EXERCISE AIM: The exercise asks for every line of the data to be reproduced exactly.

--- DATA ---

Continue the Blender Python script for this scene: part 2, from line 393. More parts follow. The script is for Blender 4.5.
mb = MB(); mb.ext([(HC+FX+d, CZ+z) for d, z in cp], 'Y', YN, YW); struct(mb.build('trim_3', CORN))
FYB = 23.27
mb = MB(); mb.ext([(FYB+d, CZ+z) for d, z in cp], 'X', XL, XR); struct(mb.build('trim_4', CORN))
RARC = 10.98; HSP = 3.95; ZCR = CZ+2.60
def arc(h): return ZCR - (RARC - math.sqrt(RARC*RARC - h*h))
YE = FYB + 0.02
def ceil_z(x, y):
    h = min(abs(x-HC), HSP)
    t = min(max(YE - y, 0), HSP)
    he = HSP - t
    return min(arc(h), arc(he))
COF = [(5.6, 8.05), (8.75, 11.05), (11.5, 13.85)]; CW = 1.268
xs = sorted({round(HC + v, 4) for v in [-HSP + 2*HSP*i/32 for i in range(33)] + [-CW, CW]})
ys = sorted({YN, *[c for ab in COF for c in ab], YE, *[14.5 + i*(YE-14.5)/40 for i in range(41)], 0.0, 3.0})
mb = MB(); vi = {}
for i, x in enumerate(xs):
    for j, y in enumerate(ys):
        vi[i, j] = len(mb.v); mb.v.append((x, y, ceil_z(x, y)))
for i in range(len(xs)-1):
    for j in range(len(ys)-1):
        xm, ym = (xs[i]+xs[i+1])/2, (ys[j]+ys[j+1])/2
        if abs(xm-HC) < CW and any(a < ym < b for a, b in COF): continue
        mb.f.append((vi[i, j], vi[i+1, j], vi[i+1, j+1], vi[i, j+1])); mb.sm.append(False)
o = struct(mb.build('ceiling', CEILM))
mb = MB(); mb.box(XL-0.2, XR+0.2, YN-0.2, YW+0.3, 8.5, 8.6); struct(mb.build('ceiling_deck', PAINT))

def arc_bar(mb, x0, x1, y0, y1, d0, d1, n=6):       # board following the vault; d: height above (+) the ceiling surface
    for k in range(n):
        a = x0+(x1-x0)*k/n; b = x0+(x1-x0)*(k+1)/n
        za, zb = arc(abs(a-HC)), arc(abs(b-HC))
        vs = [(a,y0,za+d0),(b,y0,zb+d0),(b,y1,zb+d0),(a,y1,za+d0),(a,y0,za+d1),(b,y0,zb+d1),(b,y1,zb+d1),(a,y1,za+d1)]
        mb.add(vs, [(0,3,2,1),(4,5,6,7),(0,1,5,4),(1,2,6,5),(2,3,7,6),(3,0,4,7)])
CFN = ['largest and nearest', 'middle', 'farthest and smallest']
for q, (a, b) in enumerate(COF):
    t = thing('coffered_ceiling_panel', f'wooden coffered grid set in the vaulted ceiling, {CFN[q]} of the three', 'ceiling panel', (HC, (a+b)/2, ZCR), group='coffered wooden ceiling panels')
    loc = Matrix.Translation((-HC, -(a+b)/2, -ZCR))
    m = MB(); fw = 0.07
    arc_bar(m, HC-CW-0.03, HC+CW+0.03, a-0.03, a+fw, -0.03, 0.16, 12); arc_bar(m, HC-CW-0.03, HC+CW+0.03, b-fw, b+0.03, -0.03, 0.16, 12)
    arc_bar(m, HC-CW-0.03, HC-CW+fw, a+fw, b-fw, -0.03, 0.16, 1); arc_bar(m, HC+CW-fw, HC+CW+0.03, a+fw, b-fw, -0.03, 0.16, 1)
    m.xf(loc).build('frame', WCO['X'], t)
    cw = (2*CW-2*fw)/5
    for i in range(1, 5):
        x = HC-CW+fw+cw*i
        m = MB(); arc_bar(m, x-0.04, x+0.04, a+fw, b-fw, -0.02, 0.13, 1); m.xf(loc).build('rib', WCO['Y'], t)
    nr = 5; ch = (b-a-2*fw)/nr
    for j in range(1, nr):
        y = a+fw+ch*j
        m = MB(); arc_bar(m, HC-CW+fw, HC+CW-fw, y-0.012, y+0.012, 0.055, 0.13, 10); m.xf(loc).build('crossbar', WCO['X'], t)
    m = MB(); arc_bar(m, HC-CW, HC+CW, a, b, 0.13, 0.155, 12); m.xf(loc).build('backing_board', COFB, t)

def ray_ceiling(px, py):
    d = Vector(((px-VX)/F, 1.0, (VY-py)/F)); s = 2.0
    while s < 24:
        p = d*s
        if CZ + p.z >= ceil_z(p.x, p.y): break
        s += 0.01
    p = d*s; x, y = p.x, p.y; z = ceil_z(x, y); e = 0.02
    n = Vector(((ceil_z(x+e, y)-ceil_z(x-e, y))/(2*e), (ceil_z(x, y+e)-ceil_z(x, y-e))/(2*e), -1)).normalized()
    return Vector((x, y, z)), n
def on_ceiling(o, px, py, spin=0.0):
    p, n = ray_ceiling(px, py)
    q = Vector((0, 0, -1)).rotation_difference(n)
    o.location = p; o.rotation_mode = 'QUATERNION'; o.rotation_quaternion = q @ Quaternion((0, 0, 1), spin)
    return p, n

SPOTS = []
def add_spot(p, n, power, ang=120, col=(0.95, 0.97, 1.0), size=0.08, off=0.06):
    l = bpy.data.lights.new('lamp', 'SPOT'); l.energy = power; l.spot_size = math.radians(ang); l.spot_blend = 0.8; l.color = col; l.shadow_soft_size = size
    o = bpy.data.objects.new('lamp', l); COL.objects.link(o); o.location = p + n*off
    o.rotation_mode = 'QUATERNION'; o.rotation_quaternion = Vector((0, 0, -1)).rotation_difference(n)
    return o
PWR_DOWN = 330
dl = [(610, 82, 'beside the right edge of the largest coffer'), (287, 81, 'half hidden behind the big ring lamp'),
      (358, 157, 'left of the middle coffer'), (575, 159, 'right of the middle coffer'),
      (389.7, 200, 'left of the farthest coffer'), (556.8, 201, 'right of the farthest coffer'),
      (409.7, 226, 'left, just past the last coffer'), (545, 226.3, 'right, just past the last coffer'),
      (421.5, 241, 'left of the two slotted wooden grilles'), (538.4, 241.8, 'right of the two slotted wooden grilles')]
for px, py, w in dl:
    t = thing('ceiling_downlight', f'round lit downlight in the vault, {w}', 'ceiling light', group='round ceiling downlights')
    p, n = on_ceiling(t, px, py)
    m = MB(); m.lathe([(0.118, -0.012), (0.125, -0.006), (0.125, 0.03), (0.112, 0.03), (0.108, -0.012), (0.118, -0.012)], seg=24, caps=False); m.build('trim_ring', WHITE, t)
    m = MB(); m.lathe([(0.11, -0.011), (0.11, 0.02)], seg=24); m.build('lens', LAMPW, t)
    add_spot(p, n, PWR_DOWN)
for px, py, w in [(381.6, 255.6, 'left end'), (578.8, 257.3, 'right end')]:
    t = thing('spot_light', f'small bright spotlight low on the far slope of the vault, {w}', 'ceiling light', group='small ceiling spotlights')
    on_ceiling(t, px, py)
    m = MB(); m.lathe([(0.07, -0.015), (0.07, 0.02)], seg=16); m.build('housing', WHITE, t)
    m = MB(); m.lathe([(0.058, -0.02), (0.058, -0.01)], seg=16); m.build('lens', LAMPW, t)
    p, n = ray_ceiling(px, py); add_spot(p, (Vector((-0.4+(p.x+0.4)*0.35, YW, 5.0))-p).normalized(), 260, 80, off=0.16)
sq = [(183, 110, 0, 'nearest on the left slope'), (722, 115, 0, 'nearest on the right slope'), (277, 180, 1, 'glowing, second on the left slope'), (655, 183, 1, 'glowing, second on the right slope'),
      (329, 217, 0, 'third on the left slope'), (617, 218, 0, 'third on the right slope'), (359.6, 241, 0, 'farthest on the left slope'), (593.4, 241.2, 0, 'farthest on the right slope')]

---

TASK RESPONSE:
Continue the Blender Python script for this scene: part 2, from line 393. More parts follow. The script is for Blender 4.5.
mb = MB(); mb.ext([(HC+FX+d, CZ+z) for d, z in cp], 'Y', YN, YW); struct(mb.build('trim_3', CORN))
FYB = 23.27
mb = MB(); mb.ext([(FYB+d, CZ+z) for d, z in cp], 'X', XL, XR); struct(mb.build('trim_4', CORN))
RARC = 10.98; HSP = 3.95; ZCR = CZ+2.60
def arc(h): return ZCR - (RARC - math.sqrt(RARC*RARC - h*h))
YE = FYB + 0.02
def ceil_z(x, y):
    h = min(abs(x-HC), HSP)
    t = min(max(YE - y, 0), HSP)
    he = HSP - t
    return min(arc(h), arc(he))
COF = [(5.6, 8.05), (8.75, 11.05), (11.5, 13.85)]; CW = 1.268
xs = sorted({round(HC + v, 4) for v in [-HSP + 2*HSP*i/32 for i in range(33)] + [-CW, CW]})
ys = sorted({YN, *[c for ab in COF for c in ab], YE, *[14.5 + i*(YE-14.5)/40 for i in range(41)], 0.0, 3.0})
mb = MB(); vi = {}
for i, x in enumerate(xs):
    for j, y in enumerate(ys):
        vi[i, j] = len(mb.v); mb.v.append((x, y, ceil_z(x, y)))
for i in range(len(xs)-1):
    for j in range(len(ys)-1):
        xm, ym = (xs[i]+xs[i+1])/2, (ys[j]+ys[j+1])/2
        if abs(xm-HC) < CW and any(a < ym < b for a, b in COF): continue
        mb.f.append((vi[i, j], vi[i+1, j], vi[i+1, j+1], vi[i, j+1])); mb.sm.append(False)
o = struct(mb.build('ceiling', CEILM))
mb = MB(); mb.box(XL-0.2, XR+0.2, YN-0.2, YW+0.3, 8.5, 8.6); struct(mb.build('ceiling_deck', PAINT))

def arc_bar(mb, x0, x1, y0, y1, d0, d1, n=6):       # board following the vault; d: height above (+) the ceiling surface
    for k in range(n):
        a = x0+(x1-x0)*k/n; b = x0+(x1-x0)*(k+1)/n
        za, zb = arc(abs(a-HC)), arc(abs(b-HC))
        vs = [(a,y0,za+d0),(b,y0,zb+d0),(b,y1,zb+d0),(a,y1,za+d0),(a,y0,za+d1),(b,y0,zb+d1),(b,y1,zb+d1),(a,y1,za+d1)]
        mb.add(vs, [(0,3,2,1),(4,5,6,7),(0,1,5,4),(1,2,6,5),(2,3,7,6),(3,0,4,7)])
CFN = ['largest and nearest', 'middle', 'farthest and smallest']
for q, (a, b) in enumerate(COF):
    t = thing('coffered_ceiling_panel', f'wooden coffered grid set in the vaulted ceiling, {CFN[q]} of the three', 'ceiling panel', (HC, (a+b)/2, ZCR), group='coffered wooden ceiling panels')
    loc = Matrix.Translation((-HC, -(a+b)/2, -ZCR))
    m = MB(); fw = 0.07
    arc_bar(m, HC-CW-0.03, HC+CW+0.03, a-0.03, a+fw, -0.03, 0.16, 12); arc_bar(m, HC-CW-0.03, HC+CW+0.03, b-fw, b+0.03, -0.03, 0.16, 12)
    arc_bar(m, HC-CW-0.03, HC-CW+fw, a+fw, b-fw, -0.03, 0.16, 1); arc_bar(m, HC+CW-fw, HC+CW+0.03, a+fw, b-fw, -0.03, 0.16, 1)
    m.xf(loc).build('frame', WCO['X'], t)
    cw = (2*CW-2*fw)/5
    for i in range(1, 5):
        x = HC-CW+fw+cw*i
        m = MB(); arc_bar(m, x-0.04, x+0.04, a+fw, b-fw, -0.02, 0.13, 1); m.xf(loc).build('rib', WCO['Y'], t)
    nr = 5; ch = (b-a-2*fw)/nr
    for j in range(1, nr):
        y = a+fw+ch*j
        m = MB(); arc_bar(m, HC-CW+fw, HC+CW-fw, y-0.012, y+0.012, 0.055, 0.13, 10); m.xf(loc).build('crossbar', WCO['X'], t)
    m = MB(); arc_bar(m, HC-CW, HC+CW, a, b, 0.13, 0.155, 12); m.xf(loc).build('backing_board', COFB, t)

def ray_ceiling(px, py):
    d = Vector(((px-VX)/F, 1.0, (VY-py)/F)); s = 2.0
    while s < 24:
        p = d*s
        if CZ + p.z >= ceil_z(p.x, p.y): break
        s += 0.01
    p = d*s; x, y = p.x, p.y; z = ceil_z(x, y); e = 0.02
    n = Vector(((ceil_z(x+e, y)-ceil_z(x-e, y))/(2*e), (ceil_z(x, y+e)-ceil_z(x, y-e))/(2*e), -1)).normalized()
    return Vector((x, y, z)), n
def on_ceiling(o, px, py, spin=0.0):
    p, n = ray_ceiling(px, py)
    q = Vector((0, 0, -1)).rotation_difference(n)
    o.location = p; o.rotation_mode = 'QUATERNION'; o.rotation_quaternion = q @ Quaternion((0, 0, 1), spin)
    return p, n

SPOTS = []
def add_spot(p, n, power, ang=120, col=(0.95, 0.97, 1.0), size=0.08, off=0.06):
    l = bpy.data.lights.new('lamp', 'SPOT'); l.energy = power; l.spot_size = math.radians(ang); l.spot_blend = 0.8; l.color = col; l.shadow_soft_size = size
    o = bpy.data.objects.new('lamp', l); COL.objects.link(o); o.location = p + n*off
    o.rotation_mode = 'QUATERNION'; o.rotation_quaternion = Vector((0, 0, -1)).rotation_difference(n)
    return o
PWR_DOWN = 330
dl = [(610, 82, 'beside the right edge of the largest coffer'), (287, 81, 'half hidden behind the big ring lamp'),
      (358, 157, 'left of the middle coffer'), (575, 159, 'right of the middle coffer'),
      (389.7, 200, 'left of the farthest coffer'), (556.8, 201, 'right of the farthest coffer'),
      (409.7, 226, 'left, just past the last coffer'), (545, 226.3, 'right, just past the last coffer'),
      (421.5, 241, 'left of the two slotted wooden grilles'), (538.4, 241.8, 'right of the two slotted wooden grilles')]
for px, py, w in dl:
    t = thing('ceiling_downlight', f'round lit downlight in the vault, {w}', 'ceiling light', group='round ceiling downlights')
    p, n = on_ceiling(t, px, py)
    m = MB(); m.lathe([(0.118, -0.012), (0.125, -0.006), (0.125, 0.03), (0.112, 0.03), (0.108, -0.012), (0.118, -0.012)], seg=24, caps=False); m.build('trim_ring', WHITE, t)
    m = MB(); m.lathe([(0.11, -0.011), (0.11, 0.02)], seg=24); m.build('lens', LAMPW, t)
    add_spot(p, n, PWR_DOWN)
for px, py, w in [(381.6, 255.6, 'left end'), (578.8, 257.3, 'right end')]:
    t = thing('spot_light', f'small bright spotlight low on the far slope of the vault, {w}', 'ceiling light', group='small ceiling spotlights')
    on_ceiling(t, px, py)
    m = MB(); m.lathe([(0.07, -0.015), (0.07, 0.02)], seg=16); m.build('housing', WHITE, t)
    m = MB(); m.lathe([(0.058, -0.02), (0.058, -0.01)], seg=16); m.build('lens', LAMPW, t)
    p, n = ray_ceiling(px, py); add_spot(p, (Vector((-0.4+(p.x+0.4)*0.35, YW, 5.0))-p).normalized(), 260, 80, off=0.16)
sq = [(183, 110, 0, 'nearest on the left slope'), (722, 115, 0, 'nearest on the right slope'), (277, 180, 1, 'glowing, second on the left slope'), (655, 183, 1, 'glowing, second on the right slope'),
      (329, 217, 0, 'third on the left slope'), (617, 218, 0, 'third on the right slope'), (359.6, 241, 0, 'farthest on the left slope'), (593.4, 241.2, 0, 'farthest on the right slope')]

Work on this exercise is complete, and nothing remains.